Je considère donc qu'il serait plutôt nécessaire d'apporter une réponse au phénomène de la traite, en adoptant au niveau européen une organisation policière et judiciaire qui soit adaptée à l'importance des réseaux à combattre.

À ce stade, je m'interroge sur l'efficacité que pourra avoir la pénalisation du client. Le risque, si la France choisit cette voie, est que se développe un tourisme prostitutionnel vers la Belgique, les Pays-Bas, l'Allemagne ou l'Espagne.

Une autre solution aurait pu consister à légaliser la prostitution, afin de la contrôler, comme c'est le cas aux Pays-Bas, tout en étant conscient que cela n'élimine pas nécessairement les réseaux.

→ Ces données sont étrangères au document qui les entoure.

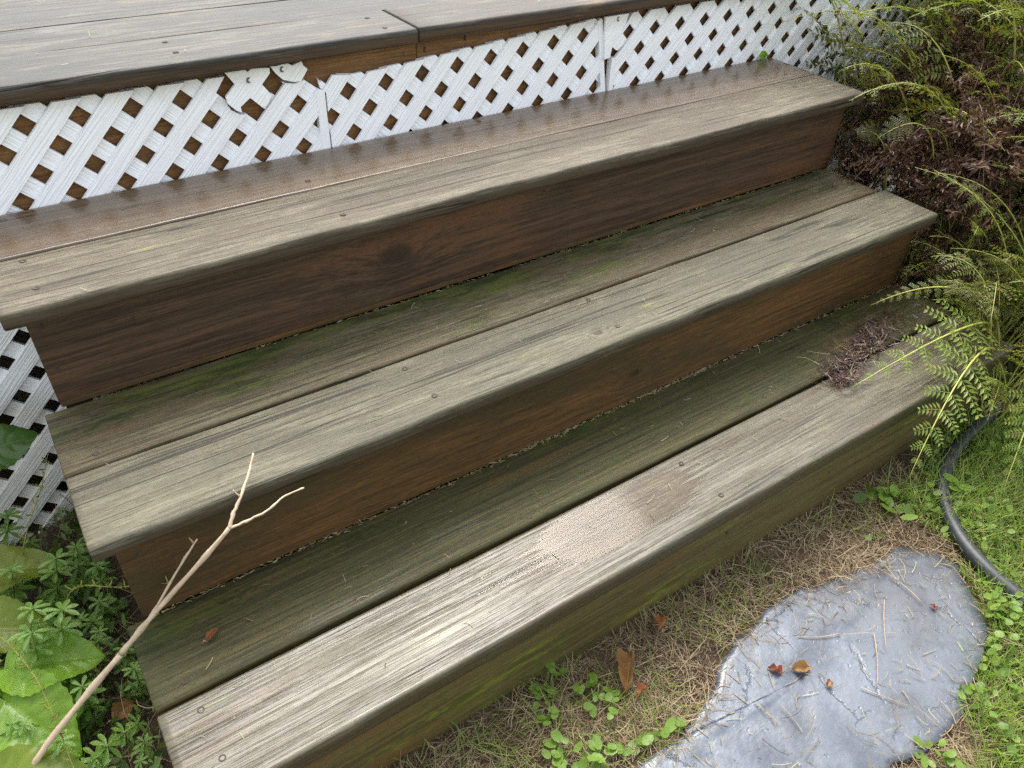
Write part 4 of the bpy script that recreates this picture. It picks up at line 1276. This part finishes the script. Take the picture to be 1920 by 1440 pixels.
seed_stalk('thin yellow-green seed stalk rising before the lattice', [(-.258, .628, -.08), (-.201, .594, .10), (-.154, .645, .15), (-.123, .668, .20)], 16, 1)
seed_stalk('horizontal yellow seed stalk pointing at the twig', [(-.21, .46, -.05), (-.157, .439, .12), (-.089, .339, .20), (-.028, .278, .235)], 20, 2)
seed_stalk('long bent seed stalk crossing the big leaves', [(-.28, .45, .06), (-.256, .43, .10), (-.224, .331, .12), (-.215, .266, .10), (-.214, .20, .05)], 24, 3)

# ------------------------------------------------------------------ small weeds in the straw
RND = None


def weed(label, P, n, lr, seed, spread=.02, creeping=None):
    r = random.Random(seed)
    z = float(ground_z(np.array(P[0]), np.array(P[1])))
    root = tag(empty('small_weed', (P[0], P[1], z)), label, 'weed')
    for i in range(n):
        if creeping:
            f = (i + .5) / n; c = Vector((creeping[0] * f, creeping[1] * f, .012 + .006 * math.sin(i))) + Vector((r.uniform(-.008, .008), r.uniform(-.008, .008), r.uniform(0, .006)))
        else:
            a = r.uniform(0, 6.28); d = spread * math.sqrt(r.random()); c = Vector((d * math.cos(a), d * math.sin(a), r.uniform(.008, .03)))
        b = Buf(); k = 8; az = r.uniform(0, 6.28); R_ = lr * r.uniform(.7, 1.25); tx, ty = r.gauss(0, .3), r.gauss(0, .3)
        v = [c]
        for j in range(k):
            t = 2 * math.pi * j / k; ex, ey = math.cos(t) * 1.15, math.sin(t) * .8
            lx, ly = R_ * (ex * math.cos(az) - ey * math.sin(az)), R_ * (ex * math.sin(az) + ey * math.cos(az))
            v.append(c + Vector((lx, ly, lx * tx + ly * ty + R_ * .18)))
        b.add(v, [], [(0, j + 1, (j + 1) % k + 1) for j in range(k)])
        ob('leaf', b.mesh('leaf', M['clover']), root)
    b = Buf()
    if creeping: b.tube(bez((0, 0, .004), (creeping[0] * .5, creeping[1] * .5 + .01, .012), (creeping[0], creeping[1], .010), 8), .0012, 5)
    else:
        for i in range(3): b.tube([(0, 0, -.005), (r.uniform(-.5, .5) * spread, r.uniform(-.5, .5) * spread, .022)], .0008, 5)
    ob('stem', b.mesh('stem', M['stem']), root)
    return root


weed('leafy green weed in the straw midway along the lowest riser', (.399, -.016), 16, .006, 1, .03)
weed('green weed cluster in the straw left of the curled dead leaf', (.444, -.076), 22, .0065, 2, .035)
weed('small weed close under the lowest riser', (.358, -.05), 9, .006, 3, .02)
weed('weed near the picture bottom beside the straw blades', (.350, -.115), 14, .008, 4, .025)
weed('creeping round-leaved weed trailing onto the slate corner', (.405, -.15), 20, .0085, 5, .02, creeping=(.125, -.02))
weed('round-leaved weed left of the creeping one', (.385, -.135), 10, .008, 6, .02)
weed('broad-leaved weed below the end of the lowest step', (1.168, -.065), 12, .012, 7, .03)
weed('small weed at the lower slate edge by the lawn', (.93, -.395), 18, .006, 8, .03)
weed('weed clump on the lawn side of the slate bottom', (.80, -.415), 22, .007, 9, .04)
weed('weed clump where slate and hose come closest', (1.12, -.33), 20, .007, 10, .04)
weed('pale round leaf weed touching the hose', (1.315, -.125), 7, .013, 11, .025)

# ------------------------------------------------------------------ fallen leaves and litter
def dead_leaf(label, loc, L, W, az, mat, seed, roll=20, curl=.1, wavy=.16):
    me = leaf_mesh(L, W, M[mat], seed, serr=.05, nu=30, nv=8, cup=.35, wavy=wavy, curl=curl, veins=5)
    lf = tag(ob('fallen_leaf', me, None, loc, (R(roll), R(-6), R(az))), label, 'leaf')
    b = Buf(); b.tube([(0, 0, 0), (-.12 * L, .01 * L, .01), (-.25 * L, .04 * L, .004)], [.0008, .0007, .0005], 5)
    ob('leaf_stalk', b.mesh('leaf_stalk', M['twig']), lf)
    return lf


dead_leaf('curled tan dead leaf with dark holes lying on the straw', (.535, -.045, .016), .070, .026, 222, 'deadleaf', 1)
dead_leaf('small orange-brown curled leaf on the slate', (.735, -.20, .010), .030, .018, 330, 'deadleaf', 2)
dead_leaf('dark curled leaf scrap touching the orange one on the slate', (.715, -.197, .009), .022, .014, 120, 'redleaf', 3)
dead_leaf('pale round leaf scrap in the middle of the slate', (.757, -.250, .009), .014, .012, 20, 'deadleaf', 4)
dead_leaf('red leaf scrap in the straw beyond the tan dead leaf', (.60, -.04, .02), .03, .016, 60, 'redleaf', 5)
dead_leaf('brown leaf scrap in the straw near the slate corner', (.52, -.10, .016), .026, .014, 190, 'redleaf', 6)
dead_leaf('red-brown leaf scrap on the far slate corner', (1.03, -.26, .009), .012, .009, 90, 'redleaf', 7)
dead_leaf('rusty curled leaf at the bed edge by the twig', (-.165, .30, -.02), .035, .028, 20, 'deadleaf', 8)
dead_leaf('tiny orange leaf caught high in the ferns', (2.2, .62, .60), .03, .012, 20, 'redleaf', 9)
dead_leaf('green leaf tip lying at the back corner of the top step', (1.575, .792, Z3 + .004), .045, .020, 20, 'broad', 12, 8, .02, .03)
dead_leaf('brown leaf flake on the lowest step near its end', (-.015, .205, Z1 + .004), .022, .009, 30, 'redleaf', 10, 4, .02, .05)

twp = [(.85, -.20, .016), (.90, -.23, .016), (.97, -.20, .017), (1.02, -.24, .017), (.80, -.28, .016)]
for i, (x, y, z) in enumerate(twp):
    a = random.uniform(0, 6.28); L = random.uniform(.05, .11)
    d = Vector((math.cos(a), math.sin(a), 0)); s = Vector((-d.y, d.x, 0))
    b = Buf(); b.tube(bez(Vector((0, 0, 0)), d * L * .5 + s * random.uniform(-.02, .02), d * L, 7), [.0008] * 3 + [.0006] * 4, 5)
    tag(ob('thin_twig', b.mesh('thin_twig', M['twig']), None, (x, y, z - .0065)), 'thin dry stem lying loose on the slate', 'twig', 'thin dry stems scattered over the slate')


def litter_pts(n, x0, x1, y0, y1, z): return np.column_stack([rng.uniform(x0, x1, n), rng.uniform(y0, y1, n), np.full(n, z)])


sets = [litter_pts(45, -.08, 1.55, .01, .135, Z1 + .0008), litter_pts(60, -.08, 1.6, .15, .283, Z1 + .0012), litter_pts(24, -.08, 1.6, .275, .40, Z2 + .0006),
        litter_pts(40, -.08, 1.6, .41, .545, Z2 + .0018), litter_pts(20, -.08, 1.6, .53, .80, Z3 + .0014), litter_pts(14, 0, 1.5, .81, 1.1, DZ + .002)]
tag(ribbons('loose_litter', np.concatenate(sets), M['litter'], .003, .020, .0011, .0006, .7, 3, 0), 'loose straw bits and needles scattered over the step boards', 'litter', kind='stuff')
# seam of debris where tread meets riser
xs = np.concatenate([rng.uniform(-.07, 1.58, 700), rng.normal(.62, .05, 90), rng.normal(.80, .07, 120), rng.normal(.95, .03, 90)])
seam = np.column_stack([xs, .2862 - np.abs(rng.normal(0, .0022, len(xs))), np.full(len(xs), Z1 + .0015)])
tag(ribbons('seam_debris', seam, M['litter'], .002, .011, .0014, .0035, .8, 3, .05, align=.35), 'line of pale debris packed along the lowest tread and its riser', 'litter', kind='stuff')
xs = rng.uniform(.2, 1.58, 300)
seam = np.column_stack([xs, .5485 - np.abs(rng.normal(0, .0018, len(xs))), np.full(len(xs), Z2 + .0015)])
tag(ribbons('seam_debris', seam, M['litter'], .002, .009, .0011, .002, .8, 3, .03, align=.35), 'thin line of debris along the back of the middle tread', 'litter', kind='stuff')
# slate litter
sp = scatter(150, .36, 1.15, -.39, -.10, slate_d)
tag(ribbons('slate_litter', np.column_stack([sp, np.full(len(sp), .0078)]), M['litter'], .004, .03, .0014, .0012, .7, 3, 0), 'bits of straw and leaf scattered over the slate', 'litter', kind='stuff')
# brown heap of withered fern on the lowest step
hp_ = []
for cx, cy, sx, sy, n in [(1.345, .172, .042, .016, 300), (1.25, .148, .034, .014, 280), (1.19, .122, .018, .013, 200), (1.42, .20, .05, .02, 90)]:
    p = np.column_stack([rng.normal(cx, sx, n), rng.normal(cy, sy, n), Z1 + .002 + np.abs(rng.normal(0, .0055, n))]); hp_.append(p)
tag(ribbons('withered_litter_heap', np.concatenate(hp_), M['heap'], .006, .028, .0021, .003, 1.5, 3, .05), 'heap of withered purple-brown fern bits on the lowest step', 'litter', kind='stuff')
hs_ = np.column_stack([rng.normal(1.27, .05, 26), rng.normal(.155, .02, 26), Z1 + .006 + np.abs(rng.normal(0, .004, 26))])
tag(ribbons('straw_on_heap', hs_, M['litter'], .015, .05, .0011, .004, .6, 3, .03), 'pale straws caught on the withered fern heap', 'litter', kind='stuff')

# water standing in the grain of the lowest board
pud = [(.575 + .25 * math.cos(a), .082 + .050 * math.sin(a)) for a in [2 * math.pi * k / 24 for k in range(24)]]
pp = [Vector((x, y, 0)) for x, y in pud]
c = Vector((.55, .088, 0)); b = Buf(); n = len(pp)
b.add([Vector((0, 0, 0))] + [(p - c) * .5 for p in pp] + [p - c for p in pp], [(1 + k, 1 + n + k, 1 + n + (k + 1) % n, 1 + (k + 1) % n) for k in range(n)], [(0, 1 + k, 1 + (k + 1) % n) for k in range(n)])
tag(ob('puddle', b.mesh('puddle', M['water']), None, (c.x, c.y, Z1 - .00075)), 'thin puddle mirroring the sky on the lowest step', 'puddle')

Je partage donc l'orientation principale du rapport : celle consistant à dire que l'on ne peut pas rester inactif face au constat d'impuissance à lutter contre les réseaux. Mais je pense que le pénalisation du client aura beaucoup d'inconvénients, notamment celui d'accroître les risques pour la sécurité des personnes prostituées, qui seront contraintes de se cacher davantage. Un suivi de l'application de la réforme sera nécessaire et, si mes craintes sont fondées, il faudra alors envisager de rechercher d'autres solutions.